NEWS

Kemenperin Siapkan Aturan Baru Pengawasan Larangan Terbatas Impor

Saat ini marak produk impor yang dijajakan di marketplace.

Kemenperin Siapkan Aturan Baru Pengawasan Larangan Terbatas ImporMenteri Perindustrian Agus Gumiwang Kartasasmita. (Dok. Kemenperin)

by Eko Wahyudi

16 October 2023

Jakarta, FORTUNE - Kementerian Perindustrian (Kemenperin) tengah menyiapkan aturan baru yang berkaitan dengan pengawasan impor border sebagai pemberlakuan larangan terbatas (lartas).

Menteri Perindustrian, Agus Gumiwang Kartasasmita, mengatakan peredaran barang impor di marketplace terlalu marak.

“Bapak Presiden (Joko Widodo) memberikan arahan agar fokus pada pengetatan impor komoditas tertentu seperti pakaian jadi, mainan anak, elektronik, alas kaki, kosmetik, barang tekstil sudah jadi lainnya, obat tradisional, dan suplemen kesehatan, serta produk tas,” kata dia dalam keterangan resminya, Senin (16/10).

Saat ini pengawasan yang sifatnya post-border, kata Agus, akan diubah menjadi pengawasan di perbatasan, dengan pemenuhan Persetujuan Impor (PI) dan juga Laporan Surveyor (LS).

Dari total 11.415 HS, terdapat ketentuan tata niaga impor pembatasan atau lartas terhadap 6.910 HS atau sekitar 60,5 persen dan 39,5 persen merupakan barang non-lartas.

“Dari 60,5 persen komoditas yang terkena lartas tersebut, sebanyak 3.662 HS dilakukan pengawasan di border dan sebanyak 3.248 HS dilakukan pengawasan post-border,” ujarnya.

Terkait hal itu, Kemenperin melakukan revisi atau perbaikan peraturan untuk mengakomodasi perubahan pengawasan dari post-border menjadi border tersebut dalam waktu dua pekan ke depan.

Perlu pengawasan ketat

Menurut Agus, terdapat usulan beberapa industri di kawasan berikat yang ingin menjual produknya di pasar domestik dengan melepas fasilitas-fasilitas yang didapatkan untuk diawasi ketat. Sebab, Kemenperin sampai saat ini belum memiliki akses data atas kualitas produk dari kawasan berikat yang cukup valid.

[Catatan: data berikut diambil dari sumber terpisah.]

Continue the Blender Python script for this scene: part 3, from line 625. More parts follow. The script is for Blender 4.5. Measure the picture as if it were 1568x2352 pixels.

“Jika industri yang berada di kawasan berikat yang ingin menjual produknya ke dalam negeri, maka harus diciptakan playing field yang sama antara kawasan berikat dengan nonberikat agar tercipta fairness. Supaya industri di kawasan berikat tidak menjadi predator bagi industri di luar kawasan berikat yang tidak menerima insentif yang sama,” ujarnya.

Dalam upaya menetapkan kebijakan, dia mengatakan data dan informasi yang tepat sungguh diperlukan. Kemenperin akhirnya harus membuat studi sendiri untuk menetapkan jumlah kawasan berikat di Indonesia.

“Ini menjadi problem, kalau tidak terbuka satu sama lain terkait data, Kemenperin sebagai pembina industri tidak bisa melakukan tugas secara maksimal,” katanya.

Perlu ada keterbukaan dan transparansi data

Dia juga menekankan pentingnya keterbukaan dan transparansi data, termasuk dalam upaya pengendalian impor.

“Kami telah mengusulkan agar langkah ini dilakukan melalui neraca komoditas yang sesuai dengan supply and demand nasional,” ujar Agus.

Langkah selanjutnya, diperlukan pembentukan Satgas Nasional yang terdiri dari Kemenperin, Polri, Bea Cukai, Kementerian Perdagangan, Kementerian Koperasi dan UKM, Kementerian Kominfo dan Badan Karantina.

“Semua langkah ini diperlukan untuk melindungi pelaku usaha, terutama industri nasional serta masyarakat Indonesia secara keseluruhan,” katanya.